Furthermore, the Schroders survey revealed that 53% of retirees simply withdraw money when needed, with only a minority employing more structured approaches. The most common sources for capital include dividend-producing stocks or mutual funds (23%), systematic withdrawals from retirement accounts (22%) and certificates of deposit (17%).

Concerns about income generation extend beyond retirees, with 88% of nonretired Americans expressing at least slight unease about not knowing how to best generate income in retirement. Additionally, nonretirees expect to need an average of $4,947 per month to live comfortably—significantly more than the average of $4,258 per month that current retirees report receiving.

Delaying Retirement

Amid this uncertainty, many workers appear to be delaying their retirement plans. The 2024 Global Benefits Attitudes Survey from WTW found that financial concerns are leading older Americans to work longer or phase into retirement gradually. According to the survey results released Wednesday, 34% of workers aged 50 and older have either started reducing their work hours or responsibilities as they near retirement (15%) or intend to do so (19%).

This phased approach to retirement allows older workers to maintain a level of financial security while transitioning into retirement over a longer period, according to WTW. For example, employees who begin phasing into retirement at age 59 expect to continue working for an additional nine years on average.
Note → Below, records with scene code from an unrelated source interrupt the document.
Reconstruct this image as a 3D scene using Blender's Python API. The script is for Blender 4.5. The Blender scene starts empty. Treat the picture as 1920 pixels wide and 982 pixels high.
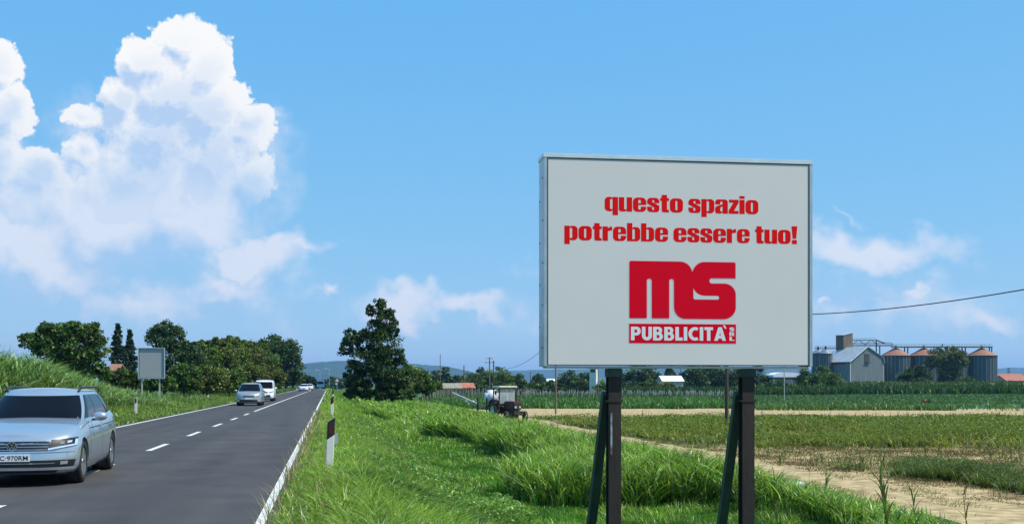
import bpy, bmesh, math, random
import numpy as np
from mathutils import Vector, Matrix
R = math.radians
sc = bpy.context.scene
COL = sc.collection
rng = np.random.default_rng(7)
random.seed(7)

# ------------------------------------------------------------------ camera
F = 2100.0; HOR = 718.5; CAMZ = 1.56
TH = math.atan(342 / F)
CT, ST = math.cos(TH), math.sin(TH)
cam = bpy.data.cameras.new('camera')
cam.sensor_width = 36; cam.lens = 36 * F / 1920
cam.shift_y = (HOR - 491) / 1920
cam.clip_start = 0.1; cam.clip_end = 40000
cam_ob = bpy.data.objects.new('camera', cam); COL.objects.link(cam_ob)
cam_ob.location = (0, 0, CAMZ); cam_ob.rotation_euler = (R(90), 0, -TH)
sc.camera = cam_ob

# ------------------------------------------------------------------ sun, sky, exposure
SUN_EL = 56.0
SUN_AZ = math.degrees(TH) + 103.0           # clockwise from +Y (the road)
sun = bpy.data.lights.new('sun', 'SUN'); sun.energy = 5.0; sun.angle = R(0.5); sun.color = (1.0, 0.95, 0.82)
sun_ob = bpy.data.objects.new('sun', sun); COL.objects.link(sun_ob)
sd = Vector((math.sin(R(SUN_AZ)) * math.cos(R(SUN_EL)), math.cos(R(SUN_AZ)) * math.cos(R(SUN_EL)), math.sin(R(SUN_EL))))
sun_ob.rotation_euler = (-sd).to_track_quat('-Z', 'Y').to_euler(); sun_ob.location = (60, 0, 80)
SKY_STRENGTH = 0.105
SKY_GRADE = ((.47, .70), (.615, .31), (.80, .05))
sc.view_settings.view_transform = 'Standard'; sc.view_settings.look = 'None'
sc.view_settings.exposure = 0.20; sc.view_settings.gamma = 1.0
sc.view_settings.use_curve_mapping = False
sc.cycles.max_bounces = 6; sc.cycles.transparent_max_bounces = 8
sc.cycles.volume_bounces = 0; sc.cycles.use_denoising = True

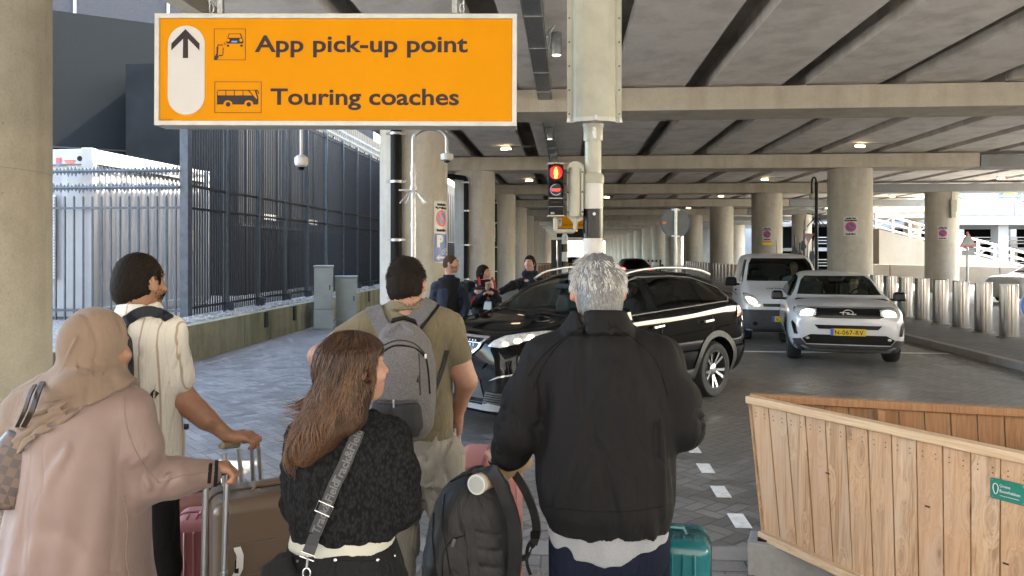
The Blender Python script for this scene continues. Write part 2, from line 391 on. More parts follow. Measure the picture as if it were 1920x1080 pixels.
def girder(u, v0, v1):
    if .9 < u < 4.3: v0 = 9.4  # girders stop short of the added sun opening
    mb = MB(); w, t = .70, .19
    prof = [(-w, ZG), (w, ZG), (w, ZG + t), (w - .12, ZG + t + .05), (.16, ZG + t + .30), (.16, 6.149), (-.16, 6.149), (-.16, ZG + t + .30), (-w + .12, ZG + t + .05), (-w, ZG + t)]
    for i in range(len(BV)):
        a = max(BV[i] + .15, v0); b = (BV[i + 1] + .12) if i + 1 < len(BV) else 190
        if a >= v1: break
        if b < v0 + .2: continue
        mb.prism(prof, lambda p, q, t_: W(u + p, t_, q), a, min(b, v1))
    return mb.build("girder", M['slab'], vd, smooth=0, bevel=0)
gu0 = 2.79 + .70
for k in range(-4, 10): girder(gu0 + 1.86 * k, -2.6, 190)
for k in range(10, 12): girder(gu0 + 1.86 * k, -2.6, 39.5)
mb = MB(); wbox(mb, -5.62, -5.35, -2.6, 190, 5.35, 6.9); mb.build("edge_parapet", M['conc2'], vd, smooth=0)
mb = MB(); wbox(mb, 21.3, 21.6, 39.5, 190, 5.3, 6.9); mb.build("edge_parapet", M['conc_pale'], vd, smooth=0)

def column(u, v, r=.675, label=None, top=ZB, group="round concrete columns under the viaduct", mat=None):
    mb = MB(); mb.lathe([(r, 0), (r, top - .002)], (0, 0, 0), 40)
    o = mb.build("column", mat or M['conc'], smooth=50); o.location = W(u, v, 0)
    return tag(o, label, "column", group)
cols = {}
o = thing("column", "thick concrete column at the roadside behind the woman in the headscarf", "column", W(-4.20, 4.6, 0), group="round concrete columns under the viaduct")
mb = MB(); mb.lathe([(.72, 0), (.72, ZB - .002)], W(-4.20, 4.6, 0), 48); mb.build("shaft", M['conc_dimmed'], o, smooth=50)
mb = MB()
for zz in (1.735, 1.79):
    for i in range(3): mb.box(W(-3.87, 3.955, zz), (.05, .012, .022), rz=.48)
mb.build("scorch_mark", M['black'], o)
cn = W(-4.20, 4.6, 0); M['seamc'] = m_plain("dark_seam", (.12, .11, .09), .9, spec=.1)  # thin dark strips along the formwork seams and pour line
for a_ in (.52, -.55): mb = MB(); mb.box((cn.x + .7185 * math.sin(a_), cn.y - .7185 * math.cos(a_), 2.29), (.007, .006, 4.58), rz=a_); mb.build("formwork_seam", M['seamc'], o, smooth=0)
mb = MB(); mb.lathe([(.7198, 2.36), (.7205, 2.362), (.7198, 2.364)], cn, 48, cap=False); mb.build("pour_line", M['seamc'], o)
lab_l = ["concrete column with the blue cycle parking sign and a black drainpipe", "second concrete column of the row with the drainpipes, behind the couple",
         "third concrete column with a drainpipe, beyond the couple"]
lab_r = ["tall round column behind the white car's bonnet with a no-parking sign", "round column behind the white van carrying a yellow strip below its sign",
         "plain round column between the van and the round blue sign"]
for k in range(1, 17):
    v = BV[k + 1] + .62
    cols[('l', k)] = column(-3.17, v, .70, lab_l[k - 1] if k <= 3 else "far column in the receding row along the dark fence side")
    if k >= 2: cols[('r', k)] = column(9.45, v, .70, lab_r[k - 2] if k <= 4 else "far column in the receding row on the traffic side")
    if k >= 3: cols[('s', k)] = column(17.4, v, .70, "round column with a grey box and no-parking sign beyond the steel bollards" if k == 3 else "far round column along the open edge of the viaduct", mat=M['conc'])
for k in range(4, 17):
    if ('l', k) in cols: cols[('l', k)]["group"] = "far columns of the fence side row"
    cols[('r', k)]["group"] = "far columns of the traffic side row" if k > 4 else cols[('r', k)]["group"]
    cols[('s', k)]["group"] = "far columns of the open edge row"

# drainpipes on the left row
for k in (1, 2, 3, 4):
    v = BV[k + 1] + .62; o = thing("drainpipe", ["", "black drainpipe clamped to the column behind the man in olive", "black drainpipe with an elbow at the top on the second column",
        "thin black drainpipe on the third column", "thin black drainpipe on the fourth column"][k], "drainpipe", W(-3.05, v - .8, 0), group="black drainpipes on the columns")
    b = W(-3.36, v - .80, 0); mb = MB(); r = .11 if k == 1 else .085
    pts = [b + Vector((0, 0, .1)), b + Vector((0, 0, 4.2 if k > 1 else 4.55))]
    if k > 1: pts += [b + Vector((-.05, -.02, 4.32)), b + Vector((-.4, -.05, 4.36)), b + Vector((-.95, -.35, 4.36)), b + Vector((-1.05, -.4, 4.55))]
    mb.tube(pts, r, 14); mb.build("pipe", M['black'], o)
    for zz in (.9, 2.05, 3.2, 4.15):
        m2 = MB(); m2.tube([b + Vector((0, 0, zz)), b + Vector((0, 0, zz + .05))], r + .018, 16); m2.box(b + Vector((0, 0, zz + .025)), (r * 2 + .16, .05, .045)); m2.build("clamp", M['galv'], o)

# ------------------------------------------------------------------ lamps under the deck
def lamp(px, py, label, ang=.5, z=4.98):
    Y = (z - CAM_H) * FPX / (HY - py); p = P(px, py, Y)
    o = thing("viaduct_lamp", label, "lamp", p, group="small lamps under the viaduct")
    mb = MB(); mb.box((0, 0, .06), (.38, .12, .08), rz=ang); c = mb.build("housing", M['cream'], smooth=0, bevel=.015); part(c, o)
    mb = MB(); mb.box((-.02, -.06, 0.02), (.33, .11, .05), rz=ang, ); c = mb.build("lens", M['lampglow'], smooth=0, bevel=.01); part(c, o)
    mb = MB(); mb.tube([(0, 0, .1), (.5, .0, .12), (.9, .02, .11)], .02, 8); c = mb.build("conduit", M['galv']); part(c, o)
    return o
lamp(950, 281, "lit lamp under the deck above the couple", -.6); lamp(993, 340, "lit lamp between the couple and the red pedestrian light", -.6)
lamp(1612, 276, "bright lamp under the deck above the tall column", .5); lamp(1434, 338, "lit lamp above the white van", .5); lamp(1876, 336, "lit lamp near the open bright edge", .3)
lamp(1138, 371, "small lit lamp just beside the striped pole", .5); lamp(1352, 369, "lit lamp near the top of the plain column", .5); lamp(1673, 369, "lit lamp between the two signed columns", .2)
lamp(1291, 391, "tiny lit lamp above the round blue sign", .5); lamp(1551, 391, "tiny lit lamp peeping past the tall column", .5)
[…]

Most of these individuals have opted to reduce their work hours (61%) or take on fewer job responsibilities (41%), while others are exploring changes in their roles or work environments, such as shifting to more remote work.
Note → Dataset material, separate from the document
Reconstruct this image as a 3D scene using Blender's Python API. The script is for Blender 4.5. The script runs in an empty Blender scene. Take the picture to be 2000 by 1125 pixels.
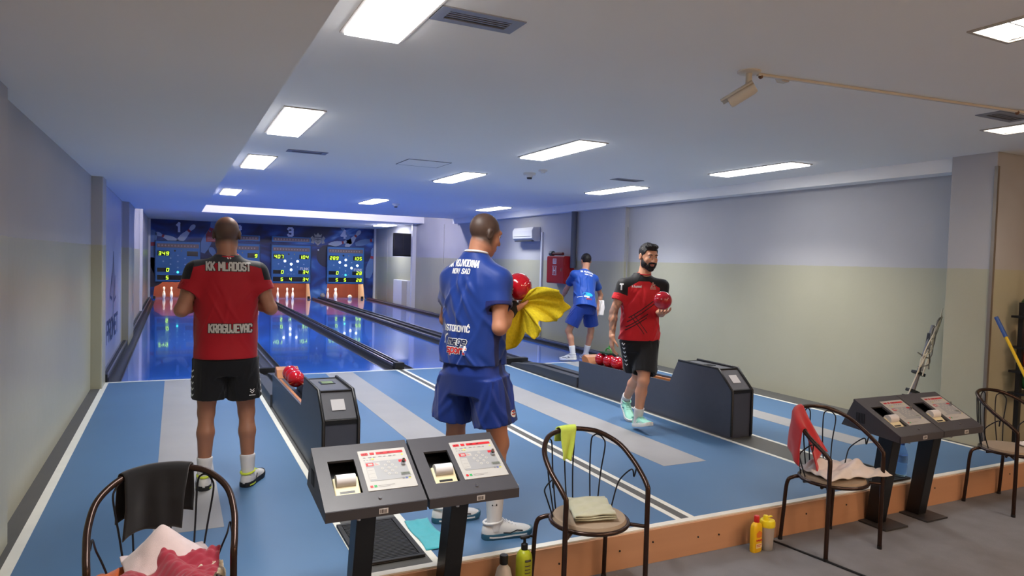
import bpy, bmesh, math, random
import numpy as np
from mathutils import Vector, Matrix
from mathutils.bvhtree import BVHTree
random.seed(7); np.random.seed(7)
SC = bpy.context.scene
COL = SC.collection
PI = math.pi
# ------------------------------------------------------------------ camera
CAM_F, CAM_VP, CAM_SLOPE, CAM_H = 1346.0, (342.0, 493.0), 0.0285, 1.58
def _cam_rot():
    d = lambda p: Vector(((p[0]-1000)/CAM_F, -(p[1]-562.5)/CAM_F, -1.0))
    y = d(CAM_VP).normalized()
    q = d((CAM_VP[0]+2000, CAM_VP[1]+2000*CAM_SLOPE))
    z = q.cross(y).normalized()
    if z.y < 0: z = -z
    x = y.cross(z)
    return Matrix((x, y, z))
cam_data = bpy.data.cameras.new('camera'); cam = bpy.data.objects.new('camera', cam_data); COL.objects.link(cam)
cam.matrix_world = Matrix.Translation((0, 0, CAM_H)) @ _cam_rot().to_4x4()
cam_data.sensor_width = 36.0; cam_data.sensor_fit = 'HORIZONTAL'; cam_data.lens = CAM_F/2000*36
cam_data.clip_start = 0.05; cam_data.clip_end = 200
SC.camera = cam
# ------------------------------------------------------------------ world and exposure
w = bpy.data.worlds.new('world'); SC.world = w; w.use_nodes = True
w.node_tree.nodes['Background'].inputs[0].default_value = (0.55, 0.62, 0.8, 1)
w.node_tree.nodes['Background'].inputs[1].default_value = 0.05
SC.view_settings.view_transform = 'Standard'; SC.view_settings.look = 'None'
SC.view_settings.gamma = 1.0; SC.view_settings.use_curve_mapping = False
SC.view_settings.exposure = -0.12
LAMP_LANE = 14.0; LAMP_AREA = 29.0; LAMP_SPREAD = 112.0     # emission of the recessed fluorescent fittings over the lanes
LAMP_NEAR = 40.0      # fittings over the seating side (older, warmer tubes)
# ------------------------------------------------------------------ materials
def lin(c):
    o = []
    for v in c[:3]:
        v /= 255.0
        o.append(v/12.92 if v <= 0.04045 else ((v+0.055)/1.055)**2.4)
    return (o[0], o[1], o[2], 1.0)
MATS = {}
def N(nt, typ, **kw):
    n = nt.nodes.new(typ)
    for k, v in kw.items(): setattr(n, k, v)
    return n
def mat(name, rgb, rough=0.5, metal=0.0, var=0.08, scale=6.0, bump=0.0, bscale=60.0, spec=0.5, coat=0.0, sheen=0.0, trans=0.0, ior=1.45, alpha=1.0, stretch=None):
    if name in MATS: return MATS[name]
    m = bpy.data.materials.new(name); m.use_nodes = True
    nt = m.node_tree; b = nt.nodes['Principled BSDF']
    tc = N(nt, 'ShaderNodeTexCoord'); src = tc.outputs['Object']
    if stretch:
        mp = N(nt, 'ShaderNodeMapping'); mp.inputs['Scale'].default_value = stretch
        nt.links.new(src, mp.inputs[0]); src = mp.outputs[0]
    nz = N(nt, 'ShaderNodeTexNoise'); nz.inputs['Scale'].default_value = scale; nz.inputs['Detail'].default_value = 4
    nt.links.new(src, nz.inputs['Vector'])
    c = lin(rgb)
    mx = N(nt, 'ShaderNodeMix', data_type='RGBA')
    mx.inputs[6].default_value = tuple(max(0, v*(1-var)) for v in c[:3])+(1,)
    mx.inputs[7].default_value = tuple(min(1, v*(1+var)) for v in c[:3])+(1,)
    nt.links.new(nz.outputs['Fac'], mx.inputs[0]); nt.links.new(mx.outputs[2], b.inputs['Base Color'])
    b.inputs['Roughness'].default_value = rough; b.inputs['Metallic'].default_value = metal
    b.inputs['Specular IOR Level'].default_value = spec; b.inputs['Coat Weight'].default_value = coat
    b.inputs['Sheen Weight'].default_value = sheen; b.inputs['Transmission Weight'].default_value = trans
    b.inputs['IOR'].default_value = ior; b.inputs['Alpha'].default_value = alpha
    if bump:
        n2 = N(nt, 'ShaderNodeTexNoise'); n2.inputs['Scale'].default_value = bscale; n2.inputs['Detail'].default_value = 3
        nt.links.new(src, n2.inputs['Vector'])
        bp = N(nt, 'ShaderNodeBump'); bp.inputs['Strength'].default_value = bump; bp.inputs['Distance'].default_value = 0.01
        nt.links.new(n2.outputs['Fac'], bp.inputs['Height']); nt.links.new(bp.outputs[0], b.inputs['Normal'])
    MATS[name] = m; return m
def emat(name, rgb, strength):
    if name in MATS: return MATS[name]
    m = bpy.data.materials.new(name); m.use_nodes = True; nt = m.node_tree
    b = nt.nodes['Principled BSDF']; b.inputs['Base Color'].default_value = (0.02, 0.02, 0.02, 1)
    b.inputs['Emission Color'].default_value = lin(rgb); b.inputs['Emission Strength'].default_value = strength
    MATS[name] = m; return m
def wall_paint():
    """white wash above, glossy beige oil paint below the dado line at z = 1.64"""
    m = bpy.data.materials.new('two_tone_wall_paint'); m.use_nodes = True; nt = m.node_tree; b = nt.nodes['Principled BSDF']
    tc = N(nt, 'ShaderNodeTexCoord'); sp = N(nt, 'ShaderNodeSeparateXYZ'); nt.links.new(tc.outputs['Object'], sp.inputs[0])
    nz = N(nt, 'ShaderNodeTexNoise'); nz.inputs['Scale'].default_value = 1.3; nz.inputs['Detail'].default_value = 5
    nt.links.new(tc.outputs['Object'], nz.inputs[0])
    n2 = N(nt, 'ShaderNodeTexNoise'); n2.inputs['Scale'].default_value = 12; n2.inputs['Detail'].default_value = 2
    nt.links.new(tc.outputs['Object'], n2.inputs[0])
    ad = N(nt, 'ShaderNodeMath', operation='MULTIPLY_ADD'); ad.inputs[1].default_value = 0.012; nt.links.new(n2.outputs[0], ad.inputs[0]); nt.links.new(sp.outputs[2], ad.inputs[2])
    gt = N(nt, 'ShaderNodeMath', operation='GREATER_THAN'); gt.inputs[1].default_value = 1.646; nt.links.new(ad.outputs[0], gt.inputs[0])
    def pair(a, c):
        x = N(nt, 'ShaderNodeMix', data_type='RGBA'); x.inputs[6].default_value = lin(a); x.inputs[7].default_value = lin(c)
        nt.links.new(nz.outputs[0], x.inputs[0]); return x.outputs[2]
    lo = pair((171, 169, 146), (184, 182, 159)); hi = pair((174, 174, 177), (186, 186, 188))
    mx = N(nt, 'ShaderNodeMix', data_type='RGBA'); nt.links.new(gt.outputs[0], mx.inputs[0]); nt.links.new(lo, mx.inputs[6]); nt.links.new(hi, mx.inputs[7])
    nt.links.new(mx.outputs[2], b.inputs['Base Color'])
    r = N(nt, 'ShaderNodeMapRange'); r.inputs[3].default_value = 0.33; r.inputs[4].default_value = 0.8; nt.links.new(gt.outputs[0], r.inputs[0]); nt.links.new(r.outputs[0], b.inputs['Roughness'])
    bp = N(nt, 'ShaderNodeBump'); bp.inputs['Strength'].default_value = 0.08; bp.inputs['Distance'].default_value = 0.02; nt.links.new(n2.outputs[0], bp.inputs['Height']); nt.links.new(bp.outputs[0], b.inputs['Normal'])
    MATS['wall'] = m; return m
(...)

When asked about the key drivers behind their retirement decisions, financial security emerged as a major factor for 76% of respondents, followed by health concerns (50%) and the desire for more time with family, leisure and travel (45%).
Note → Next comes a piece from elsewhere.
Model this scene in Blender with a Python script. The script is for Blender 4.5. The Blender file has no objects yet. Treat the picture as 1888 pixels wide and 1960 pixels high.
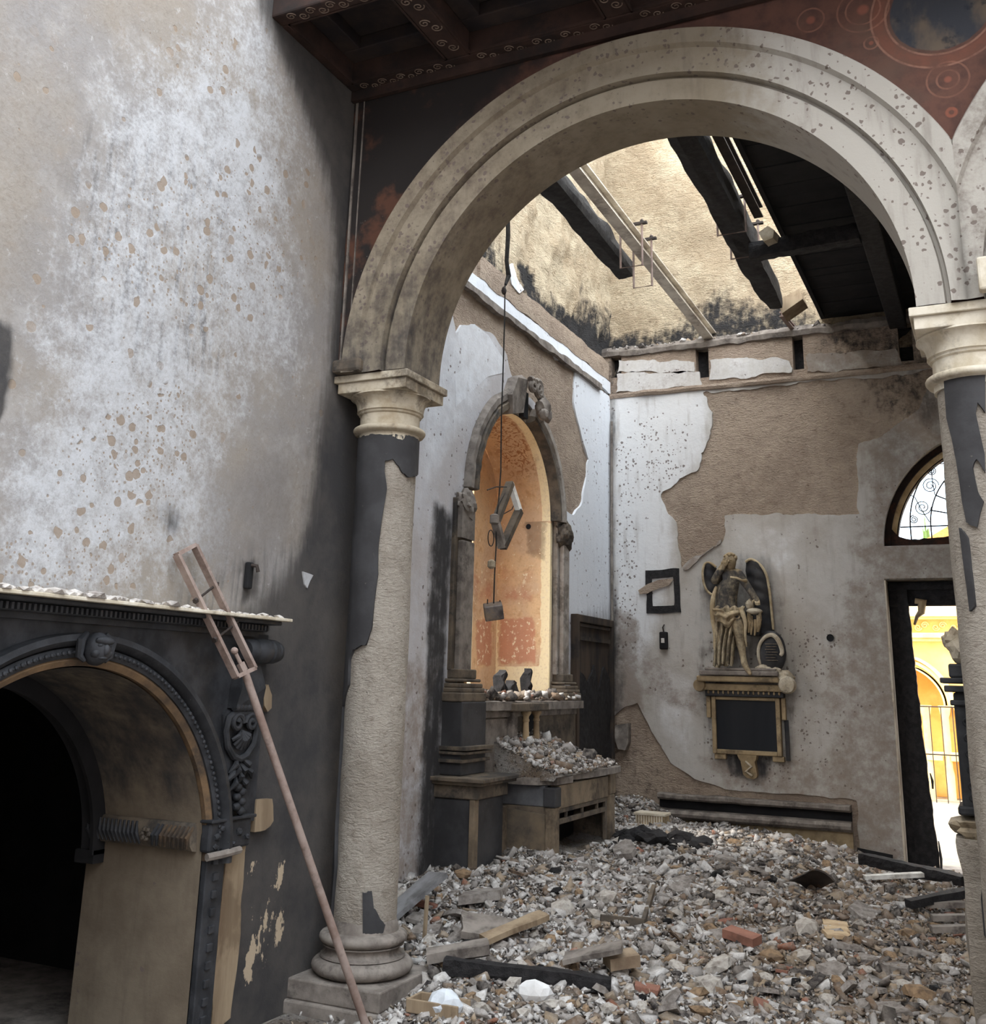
import bpy, bmesh, math, random
import numpy as np
from mathutils import Vector, Matrix
from mathutils.geometry import delaunay_2d_cdt

random.seed(7)
RNG = np.random.default_rng(11)
scene = bpy.context.scene
col = scene.collection

# ------------------------------------------------------------------ camera
FPX, CX, CY = 1992.0, 944.0, 770.0
YAW, PITCH, ROLL = -0.44997, 0.26318, 0.0252
EYE = np.array([0.0, 0.0, 1.65])
def _rot():
    cy, sy = math.cos(YAW), math.sin(YAW); cp, sp = math.cos(PITCH), math.sin(PITCH)
    cr, sr = math.cos(ROLL), math.sin(ROLL)
    fwd = np.array([sy*cp, cy*cp, sp]); right = np.array([cy, -sy, 0.0]); up = np.cross(right, fwd)
    return cr*right + sr*up, -sr*right + cr*up, fwd
CR, CU, CF = _rot()
cam_d = bpy.data.cameras.new('camera')
cam = bpy.data.objects.new('camera', cam_d); col.objects.link(cam)
cam_d.sensor_fit = 'HORIZONTAL'; cam_d.sensor_width = 36.0
cam_d.lens = FPX/1888*36.0
cam_d.shift_y = (CY-980.0)/1888.0
cam_d.clip_start = 0.05; cam_d.clip_end = 300
mw = Matrix(((CR[0], CU[0], -CF[0], EYE[0]), (CR[1], CU[1], -CF[1], EYE[1]), (CR[2], CU[2], -CF[2], EYE[2]), (0, 0, 0, 1)))
cam.matrix_world = mw
scene.camera = cam

# ------------------------------------------------------------------ sky, sun, exposure
world = bpy.data.worlds.new('sky'); scene.world = world; world.use_nodes = True
wn = world.node_tree.nodes; wl = world.node_tree.links
bg = wn['Background']
tc = wn.new('ShaderNodeTexCoord'); cn = wn.new('ShaderNodeTexNoise'); cn.inputs['Scale'].default_value = 2.2
cn.inputs['Detail'].default_value = 6
cr_ = wn.new('ShaderNodeValToRGB')
cr_.color_ramp.elements[0].position = 0.40; cr_.color_ramp.elements[0].color = (0.74, 0.87, 1.0, 1)
cr_.color_ramp.elements[1].position = 0.58; cr_.color_ramp.elements[1].color = (1.0, 0.985, 0.96, 1)
wl.new(tc.outputs['Generated'], cn.inputs['Vector']); wl.new(cn.outputs['Fac'], cr_.inputs['Fac'])
wl.new(cr_.outputs['Color'], bg.inputs['Color'])
bg.inputs['Strength'].default_value = 2.3
sun_d = bpy.data.lights.new('sun', 'SUN'); sun_d.energy = 1.5; sun_d.angle = math.radians(12); sun_d.color = (1.0, 0.93, 0.82)
sun = bpy.data.objects.new('sun', sun_d); col.objects.link(sun)
_sd = Vector((-0.62, -0.42, 0.72)).normalized()      # direction towards the sun
sun.rotation_euler = _sd.to_track_quat('Z', 'Y').to_euler()
sun.location = (-8, -6, 14)
vs = scene.view_settings
vs.view_transform = 'Standard'; vs.look = 'None'; vs.gamma = 1.0; vs.use_curve_mapping = False
vs.exposure = 1.5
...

The survey found a larger percentage of people looking to their employer-sponsored retirement plan to meet their needs, with 72% identifying it as their primary savings tool for retirement. Moreover, 55% of employees consider their retirement plan a significant factor in remaining with their current employer, a rise from 48% in 2017.

The Schroders 2024 US Retirement Survey was conducted among 2,000 U.S. investors ages 28 through 79 from March through April, while the WTW Global Benefits Attitudes Survey polled 10,000 U.S. employees working in medium and large private companies across various industries from January through March.